OLAUG works with one kayaker for every two swimmers. The kayaks haul most of the trash the swimmers collect. The group also engages with local pond associations and asks them to invite the community to come watch the day of the dive.
Often, people start out as skeptics. “The onlookers sort of have their arms across their chest. ‘We have a clean pond; there’s no garbage in our pond,’” she says. “Then an hour later when the kayaks come in laden with tires over their bows, Adirondack chairs, rugs, sofas, a toilet occasionally, part of a charcoal grill, fishing rods and of course beer cans, beer cans, beer cans. When they see that stuff coming in, they change.”
Image courtesy of OLAUG
OLAUG is entirely voluntary. Susan says the women who work with her are doing it for the joy, comaraderie and adventure. Also, the cookies.
“We never work for money. We work for cookies. And so, you have to pay us in homemade cookies,” she says.

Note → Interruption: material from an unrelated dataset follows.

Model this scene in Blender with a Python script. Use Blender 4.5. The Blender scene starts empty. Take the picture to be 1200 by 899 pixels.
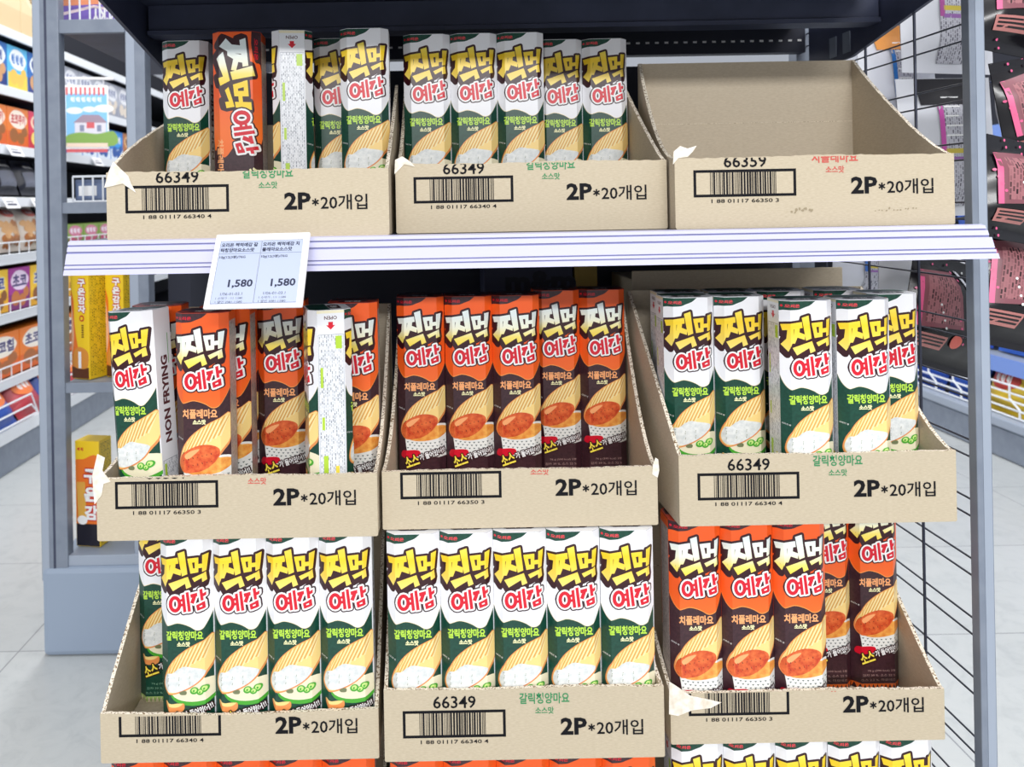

Susan says women have approached her about starting other chapters of OLAUG, so she is working on a short manual of lessons learned.
“You can’t just grab a kayak and a couple of swimmers and say, let’s see what we can get out of the pond. That’s the tip of the iceberg. You’ve got to get the community building. You’ve got to get the adventure. You’ve got to get the joy,” she says.